In the context of cryptocurrencies, this is where people get to a new aspirational view. They are local – they live somewhere in a house – but their commerce can be global, enabled by cryptocurrencies that have no local controls – a global currency.
Wonderful. Utopia. Aspirational. Idealistic. Libertarian. Lovely.
Crap.
I don’t buy it.
I don’t buy into the utopian view that the network has made us all global, with no borders.
I don’t see it.
Some accuse me of being statist – a government supporter – when I say this; some say it’s because I’m old – but then they’re ageist.
The reality is that there’s always been government over society. There’s always been power and the powerful. There’s always been the elite and elitist. There’s always some form of oversight.
The idealists claim that today’s oversight is the power of the people over the network. The network has democratised the world. Everyone gets a star rating, a vote, a veto, a view. The world is global because the network is global.
Whoopy-doo.
Share that idea with Vladimir Putin, Xi JinPing and Kim Jong-Un.
I just don’t see governments, borders and nationalistic structures disappearing because we have a network. I think the network has changed things, don’t get me wrong, but the idea that you can have a democratised world that is global because it’s connected, with no local rules or governance … nah.

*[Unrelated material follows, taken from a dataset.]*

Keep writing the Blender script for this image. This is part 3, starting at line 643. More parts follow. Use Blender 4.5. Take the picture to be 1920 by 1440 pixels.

In many ways, I think the idealists view is based upon what technology can do; in reality, most people are not technologists and live within the norms of their societies.

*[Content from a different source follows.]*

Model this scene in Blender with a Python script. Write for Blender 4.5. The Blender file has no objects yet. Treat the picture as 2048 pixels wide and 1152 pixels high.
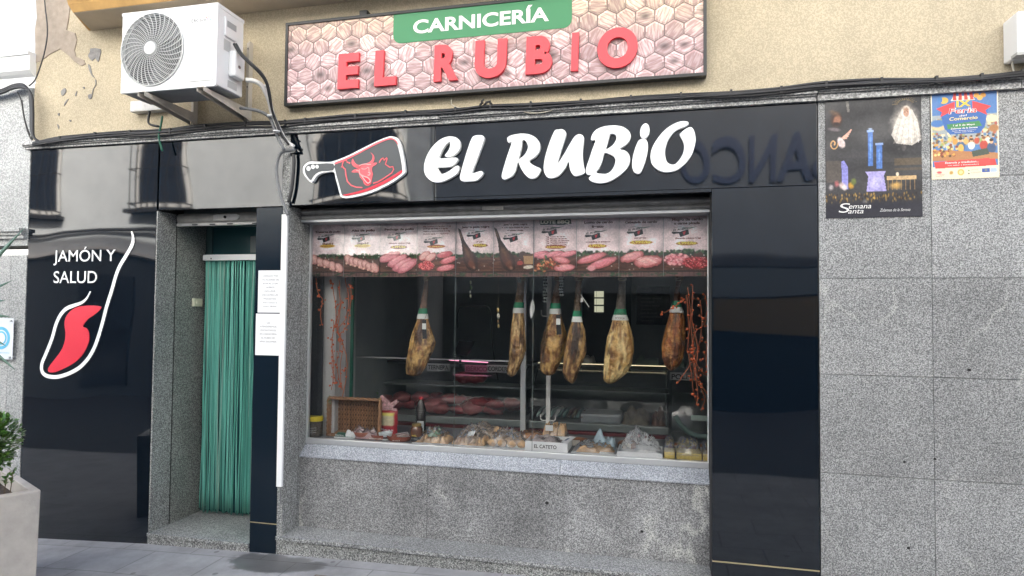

For me, this is the same argument I have against bitcoin and cryptocurrencies. If a currency is backed by the network with no assets and no government, they don’t work. If a currency is backed by the People’s Republic of the Network? Hmmm … it depends whether you live in the People’s Republic of the Network and if the People’s Republic of Your Country allows the People’s Republic of the Network to operate without interference.
This is the core issue: physicality meeting digitality.
The fact is that you can live in the People’s Republic of the Network for as long as you want, but only if you live 100% digitally. As soon as you step out of your digital world and engage with the physical world, you will have rules and structures that mean all of your idealistic digital ideas fall apart. They won’t work; they don’t work; and they never will work.
In other words, you can live very happily in a global democratised world, but only if you are purely living in the People’s Republic of the Network.
Chris M Skinner
Chris Skinner is best known as an independent commentator on the financial markets through his blog, TheFinanser.com, as author of the bestselling book Digital Bank, and Chair of the European networking forum the Financial Services Club. He has been voted one of the most influential people in banking by The Financial Brand (as well as one of the best blogs), a FinTech Titan (Next Bank), one of the Fintech Leaders you need to follow (City AM, Deluxe and Jax Finance), as well as one of the Top 40 most influential people in financial technology by the Wall Street Journal's Financial News. To learn more click here...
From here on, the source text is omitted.